Il 18 dicembre del 1737 muore il maestro Antonio Stradivari.
Il liutaio era un uomo dal forte carisma che aveva operato a Cremona per molti anni, segnando la creazione di strumenti a corda con una loro particolarità, superando gli insegnamenti avuti presso la bottega del maestro Nicola Amati.
Stradivari aveva lavorato instancabilmente fino all’età di novantatré anni, influenzando notevolmente la produzione della liuteria cremonese.
Nel campo della liuteria, la scuola bresciana decade con la morte di G.P. Maggini (1580-1632), mentre la fama di Cremona raggiunge il culmine del periodo d’oro, che va dal 1650 al 1750.
In questo intervallo vi è la presenza di prestigiosi liutai come: Nicolò Amati (figlio di Girolamo che insieme al fratello Antonio sono gli eredi di Andrea Amati), Giuseppe Guarneri del Gesù e Antonio Stradivari. Fuori dall’Italia il più grande liutaio straniero è Jacob Stainer, originario del Tirolo austriaco.
Gli strumenti Amati e Stainer hanno una bombatura accentuata, che conferisce una sonorità più dolce e meno potente. I modelli di Stradivari e Guarneri favoriscono invece un’emissione più sonora.
Con la morte di Stradivari nel 1737, di Guarneri nel 1744 e di Carlo Bergonzi nel 1747, allievo di Stradivari, il periodo più florido cremonese giunge al termine. Infine Pietro Guarneri muore a Venezia nel 1762.
Alla morte di Stradivari, a Cremona vi sono parecchie botteghe di maestri liutai che hanno contraddistinto l’arte della liuteria in tutta Italia. Tra di questi vi erano le casate Bergonzi, Gagliano, Gobetti e Guadagnini.

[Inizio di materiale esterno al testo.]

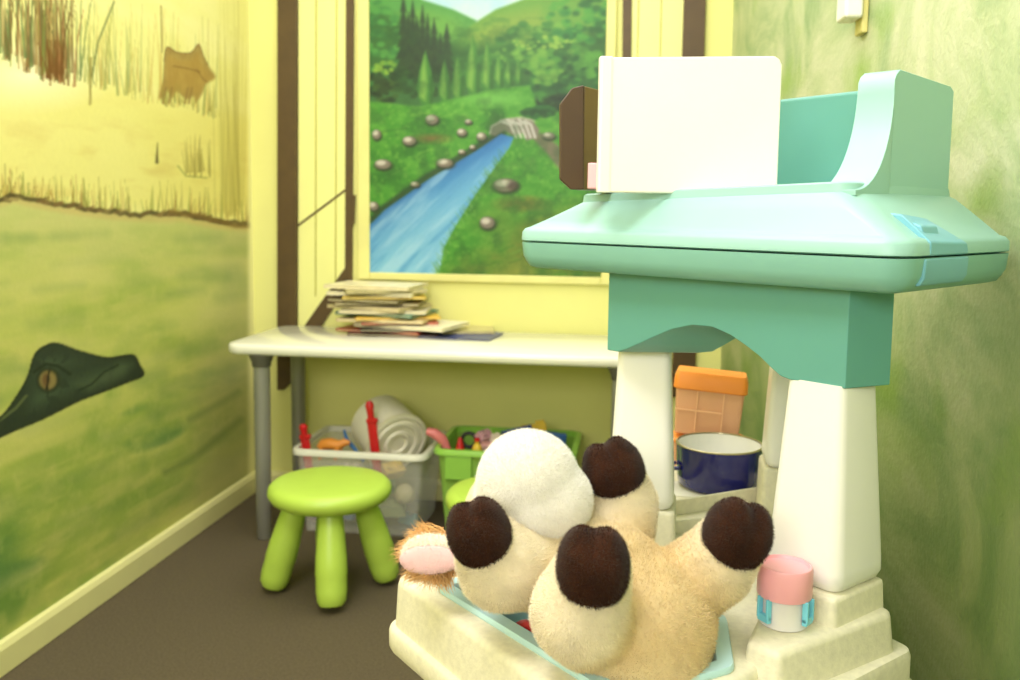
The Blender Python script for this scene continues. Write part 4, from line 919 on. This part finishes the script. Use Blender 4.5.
def furry(name, me, parent, m, colf, n, length, width, comb=Vector((0, 0, -.5)), jit=.45, seed=1, curl=.3):
    """adds short strands of pile to the mesh and colours everything point by point"""
    rng = np.random.default_rng(seed); base = np.array(root_loc(parent))
    nv = len(me.vertices); co = np.zeros(nv * 3); me.vertices.foreach_get('co', co); co = co.reshape(-1, 3)
    me.calc_loop_triangles(); nt = len(me.loop_triangles); tri = np.zeros(nt * 3, np.int32); me.loop_triangles.foreach_get('vertices', tri); tri = tri.reshape(-1, 3)
    a, b, c = co[tri[:, 0]], co[tri[:, 1]], co[tri[:, 2]]; cr = np.cross(b - a, c - a); ar = np.linalg.norm(cr, axis=1); nrm = cr / (ar[:, None] + 1e-12)
    idx = rng.choice(nt, n, p=ar / ar.sum()); r1 = np.sqrt(rng.random(n)); r2 = rng.random(n)
    p = a[idx] * (1 - r1)[:, None] + b[idx] * (r1 * (1 - r2))[:, None] + c[idx] * (r1 * r2)[:, None]; nn_ = nrm[idx]
    rd = rng.normal(size=(n, 3)); d = nn_ + np.array(comb) * .8 + rd * jit; d -= nn_ * np.minimum(0, (d * nn_).sum(1))[:, None] * 1.2; d /= np.linalg.norm(d, axis=1)[:, None]
    L = length * (.5 + .8 * rng.random(n)); side = np.cross(d, nn_ + rd * .3); side /= np.linalg.norm(side, axis=1)[:, None] + 1e-9
    tip = p + d * L[:, None] ; v0 = p - side * width / 2 - nn_ * .001; v1 = p + side * width / 2 - nn_ * .001
    allv = np.concatenate([co, np.stack([v0, v1, tip], 1).reshape(-1, 3)])
    pol = [tuple(q.vertices) for q in me.polygons]; loops = np.concatenate([np.concatenate([np.array(q) for q in pol]), nv + np.arange(3 * n)]).astype(np.int32)
    sizes = np.concatenate([np.array([len(q) for q in pol]), np.full(n, 3)]); starts = np.concatenate([[0], np.cumsum(sizes)[:-1]]).astype(np.int32)
    m2 = bpy.data.meshes.new(name); m2.vertices.add(len(allv)); m2.vertices.foreach_set('co', (allv - base).ravel()); m2.loops.add(len(loops)); m2.loops.foreach_set('vertex_index', loops)
    m2.polygons.add(len(starts)); m2.polygons.foreach_set('loop_start', starts); m2.update(calc_edges=True)
    m2.polygons.foreach_set('use_smooth', np.ones(len(starts), bool))
    cc = colf(allv); vv = np.ones(len(allv)); f = .95 + .09 * rng.random(n); vv[nv:] = np.repeat(f, 3); vv[nv + 2::3] *= 1.03; vv[nv::3] *= .96; vv[nv + 1::3] *= .96
    c4 = np.ones((len(allv), 4)); c4[:, :3] = np.clip(srgb2lin(cc) * vv[:, None], 0, 1); at = m2.color_attributes.new('paint', 'FLOAT_COLOR', 'POINT'); at.data.foreach_set('color', c4.ravel())
    m2.materials.append(m); o = bpy.data.objects.new(name, m2); COL.objects.link(o); o.parent = parent; bpy.data.meshes.remove(me); return o
m_fur = mat_attr('plush pile', rough=.9, bump=.0, bscale=200, var=.05, sheen=.2, spec=.05)
nt_ = m_fur.node_tree; tr_ = nt_.nodes.new('ShaderNodeBsdfTranslucent'); mx_ = nt_.nodes.new('ShaderNodeMixShader'); mx_.inputs['Fac'].default_value = .26
nt_.links.new(nt_.nodes['Vector Math'].outputs['Vector'], tr_.inputs['Color']); nt_.links.new(nt_.nodes['Principled BSDF'].outputs['BSDF'], mx_.inputs[1]); nt_.links.new(tr_.outputs['BSDF'], mx_.inputs[2])
nt_.links.new(mx_.outputs['Shader'], nt_.nodes['Material Output'].inputs['Surface'])
CW = empty('plush_cow', Dp(600, 640, 1.88), 'cream plush toy cow lying on its back in the blue tub', 'plush toy')
belly = Dp(636, 620, 1.87); chest = Dp(580, 572, 1.97)
hipN = Dp(592, 622, 1.80); hoofN = Dp(594, 570, 1.68); kneeN = Dp(580, 612, 1.71)
hipF = Dp(690, 582, 1.92); hoofF = Dp(738, 533, 1.87); kneeF = Dp(714, 566, 1.88)
shN = Dp(540, 562, 1.97); elN = Dp(501, 566, 1.86); hoofA = Dp(482, 535, 1.83)
shF = Dp(615, 528, 2.06); elF = Dp(622, 505, 2.06); hoofB = Dp(612, 472, 2.05)
headc = Dp(505, 545, 2.10); muz = Dp(531, 485, 1.97)
u = FPX
bm = NB()
ball(bm, belly, .165, 3, (1, 1, .92)); ball(bm, belly.lerp(chest, .5), .150, 3); ball(bm, chest, .125, 3); ball(bm, Dp(640, 650, 1.84), .14, 3)
capsule(bm, [hipN, kneeN, hoofN], [.10, .098, .072]); capsule(bm, [hipF, kneeF, hoofF], [.088, .085, .066])
capsule(bm, [shN, elN, hoofA], [.096, .094, .062]); capsule(bm, [shF, elF, hoofB], [.095, .085, .066])
ball(bm, headc, .125, 3); ball(bm, headc.lerp(muz, .5), .12, 3); ball(bm, headc.lerp(chest, .5), .12, 3)
meb = remeshed(bm, .009, 6)
bel = np.array(belly)
def colbody(v):
    d = np.linalg.norm(v - bel, axis=1); f = np.clip((d - .12) / .13, 0, 1)[:, None]; nz = vnoise(v[:, 0] * 30, v[:, 2] * 30 + v[:, 1] * 20, 5)[:, None]
    low = np.clip((.26 - v[:, 2]) / .2, 0, 1)[:, None]
    return (np.array((230, 202, 144)) * (1 - f) + np.array((247, 237, 210)) * f) * (.95 + .1 * nz) * (1 - .10 * low) 
furry('body', meb, CW, m_fur, colbody, 200000, .0075, .0010, seed=2, jit=.40, comb=Vector((0, 0, -.12)))
# muzzle and chin, white pile
bm = NB(); 
ball(bm, Dp(528, 477, 1.96), .1, 3, (1.06, 1.0, 1.0)); ball(bm, Dp(519, 482, 1.95), .09, 3); ball(bm, Dp(552, 500, 1.955), .086, 3); ball(bm, Dp(532, 506, 1.95), .088, 3); ball(bm, Dp(526, 453, 1.97), .05, 3); ball(bm, Dp(503, 496, 1.98), .062, 3)
mem = remeshed(bm, .008, 8)
furry('muzzle', mem, CW, m_fur, lambda v: np.tile(np.array((253, 251, 243.)), (len(v), 1)), 80000, .0085, .0010, seed=3, jit=.45, comb=Vector((0, 0, -.1)))['label'] = 'white fluffy muzzle'
# split hooves, dark brown pile: two toes each
def hoof(name, c, ax, side, r, seed, ln=1.0):
    ax = ax.normalized(); side = (side - ax * side.dot(ax)).normalized(); f = ax.cross(side); bm = NB()
    rot = Matrix((side, f, ax)).transposed()
    for sg in (-1, 1):
        ball(bm, c + side * sg * r * .30, r, 3, (.66, .92, 1.0 * ln), rot); ball(bm, c + side * sg * r * .34 + ax * r * .42, r * .72, 3, (.62, .95, .86 * ln), rot)
    ball(bm, c - ax * r * .25, r, 3, (.95, .92, .8 * ln), rot)
    me = remeshed(bm, .006, 4)
    furry(name, me, CW, m_fur, lambda v: np.array((62, 35, 22)) * (.8 + .45 * vnoise(v[:, 0] * 40, v[:, 2] * 40 + v[:, 1] * 25, 9)[:, None]), 14000, .006, .0014, seed=seed, jit=.3)['label'] = 'dark brown split hoof'
X1 = Vector((1, 0, 0))
def at_px(c): return c
toC = lambda p: (Vector((0, 0, H)) - p).normalized()
upz = Vector((0, 0, 1))
hoof('hoof', Dp(593, 566, 1.645), toC(hoofN) * .35 + upz, X1, .069, 11, 1.08)
hoof('hoof', Dp(737, 534, 1.84), upz + X1 * .5 + toC(hoofF) * .2, Vector((.8, .3, -.35)), .070, 12)
hoof('hoof', Dp(479, 532, 1.80), Vector((-.45, 0, 0)) + upz + toC(hoofA) * .3, X1 + upz * .4, .065, 13)
hoof('hoof', Dp(613, 469, 2.03), Vector((-.35, 0, 0)) + upz * .8 + toC(hoofB) * .1, X1 + upz * .5, .072, 14, .80)
# ear lying out to the left: white back, pink inner
e0 = Dp(466, 553, 2.0); e1_ = Dp(402, 553, 2.03)
def earmesh(bm, w, th, lift, a0=0.0, a1=1.0, off=0.0):
    ax = (e1_ - e0); L = ax.length; ux = ax / L; up = toC(e0); sx = ux.cross(up).normalized(); up = sx.cross(ux).normalized(); rings = []
    for k in range(13):
        f = a0 + (a1 - a0) * k / 12; ww = w * sqrt(max(.02, 1 - (2 * f - 1) ** 2 * .96)) * (.75 + .25 * f); c = e0 + ux * L * f + up * lift - sx * off
        rings.append([c + sx * ww * cos(t) + up * th * sin(t) for t in [2 * pi * j / 14 for j in range(14)]])
    loft(bm, rings)
bm = NB(); earmesh(bm, .050, .014, 0); me = remeshed(bm, .006, 3)
ear = furry('ear', me, CW, m_fur, lambda v: np.tile(np.array((244, 238, 220.)), (len(v), 1)), 5000, .008, .0014, seed=21)
bm = NB(); earmesh(bm, .037, .010, .014, .04, 1.0, .014); me = remeshed(bm, .005, 3)
furry('ear_lining', me, ear, m_fur, lambda v: np.tile(np.array((244, 208, 206.)), (len(v), 1)), 2500, .004, .0012, seed=22)['label'] = 'pale pink ear lining'
# tan mane: long loose strands round the ear
bm = NB(); rr = random.Random(9); mats_ = []
for k in range(1500):
    if rr.random() < .5:
        c = Dp(440 + rr.gauss(0, 8), 545 + rr.gauss(0, 6), 2.07 + rr.uniform(-.02, .05)); a_ = rr.random(); tgt = Dp(394 + 26 * a_ + rr.gauss(0, 3), 556 - 28 * a_ + rr.gauss(0, 5), 2.07 + rr.uniform(-.05, .06))
    else:
        c = Dp(440 + rr.gauss(0, 10), 566 + rr.gauss(0, 5), 2.05 + rr.uniform(-.02, .05)); a_ = rr.random(); tgt = Dp(402 + 50 * a_ + rr.gauss(0, 3), 576 + 12 * a_ + rr.gauss(0, 4), 2.03 + rr.uniform(-.05, .06))
    m_ = c.lerp(tgt, .5) + Vector((rr.gauss(0, .012), rr.gauss(0, .012), rr.uniform(0, .025)))
    tgt.z = max(tgt.z, BZ + .004) if tgt.x > -.56 else tgt.z; c.z = max(c.z, BZ + .006); m_.z = max(m_.z, BZ + .006)
    P = [c.lerp(m_, f).lerp(m_.lerp(tgt, f), f) for f in (0, .33, .66, 1)]; sd_ = (tgt - c).cross(toC(c)).normalized() * .0017
    vs = [[bm.verts.new(p - sd_ * (1 - i / 3.2)), bm.verts.new(p + sd_ * (1 - i / 3.2))] for i, p in enumerate(P)]
    for i in range(3): bm.faces.new((vs[i][0], vs[i][1], vs[i + 1][1], vs[i + 1][0]))
o = obj('mane', bm, mat('tan mane pile', (224, 176, 112), rough=.7, var=.25, vscale=60), CW, smooth=False); o['kind'] = 'stuff'; o['label'] = 'tan stringy mane'

for o_ in [q for q in COL.objects if q not in BEFORE]:
    if o_.type == 'MESH':
        o_.data.transform(Matrix.Scale(MODEL, 4))
        for md in o_.modifiers:
            if md.type == 'BEVEL': md.width *= MODEL
            if md.type == 'SOLIDIFY': md.thickness *= MODEL
    o_.location = o_.location * MODEL + (Vector((0, 0, LIFT)) if o_.parent is None else Vector((0, 0, 0)))

# ================================================================== LIGHT
def area(name, loc, tgt, size, power, color=(1, .97, .9), sy=None):
    l = bpy.data.lights.new(name, 'AREA'); l.energy = power; l.color = color; l.size = size
    if sy: l.shape = 'RECTANGLE'; l.size_y = sy
    o = bpy.data.objects.new(name, l); COL.objects.link(o); o.location = loc
    o.rotation_euler = (Vector(tgt) - Vector(loc)).to_track_quat('-Z', 'Y').to_euler(); return o
LC = (1, .945, .985)
area('ceiling_light', (-.5, 1.7, 2.47), (-.5, 1.7, 0), 1.5, 42, LC, sy=2.6)
area('bounce_flash', (-.6, .45, 2.4), (.0, 1.25, .95), .6, 21, LC)
area('front_fill', (-.6, -1.5, 1.75), (-.7, 2.8, .3), 1.6, 46, LC, sy=.8)
w = bpy.data.worlds.new('world'); SC.world = w; w.use_nodes = True
w.node_tree.nodes['Background'].inputs['Color'].default_value = (1, .96, 1, 1); w.node_tree.nodes['Background'].inputs['Strength'].default_value = .9
SC.view_settings.view_transform = 'Standard'; SC.view_settings.look = 'None'; SC.view_settings.exposure = -0.04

Giuseppe Guarneri fa parte della compagine, distinguendosi per una produzione del tutto originale.
Giuseppe inizia a lavorare nella bottega del padre, accanto al fratello Pietro, e i suoi strumenti assumono i tratti tipici dello stile tramandato dagli avi, cioè del modello stradivariano. Poi si sposta a Brescia per molti anni, dove si inserisce presso la bottega Maggini, mentre il fratello si trasferisce a Venezia.
Ritornato a Cremona, nonostante vi sia ancora la bottega del padre, ne apre una propria, risoluto nel trovare il suo stile.
Assume l’appellativo “del Gesù” utilizzando la sigla IHS sormontata da una croce greca, apposta nella sua etichetta a partire dal 1731. Si tratta di un cristogramma riconducibile alla Compagnia dei Gesuiti, acronimo di “Iesus Hominum Salvator – Gesù Salvatore degli Uomini”.
Lo studio costante della sonorità degli strumenti lo porta a trascurare l’aspetto estetico, anteponendo sempre un’attenzione particolare all’acustica.
Giuseppe Guarneri del Gesù è quindi l’emblema del liutaio alla continua ricerca spasmodica del rivolgimento, verso un drastico cambiamento del timbro degli strumenti.
È cosciente che la sua attività possa apparire confusa; ha spostato le effe, cambiato le bombature, aumentato gli spessori della tavola e del fondo, ma le prove e riprove, che variavano gli aspetti tecnici costruttivi, devono portare inevitabilmente al miglioramento del suono.
Il Cannone è completato dal Guarneri nel 1743, aiutato forse dalla moglie Caterina Roda che interviene nella testa dello strumento.
La tavola armonica è costruita con il legno di risonanza di abete rosso. Si tratta dello stesso legno utilizzato per altre sezioni interne, mentre il fondo è costruito in acero. L’ebano è adoperato per la tastiera.
L’incontro con un liutaio della famiglia Bergonzi è avvenuto proprio mentre pensavo all’idea del romanzo “Il diavolo sulla quarta corda” e proprio a Paneveggio.
Non credete sia stata una circostanza straordinaria?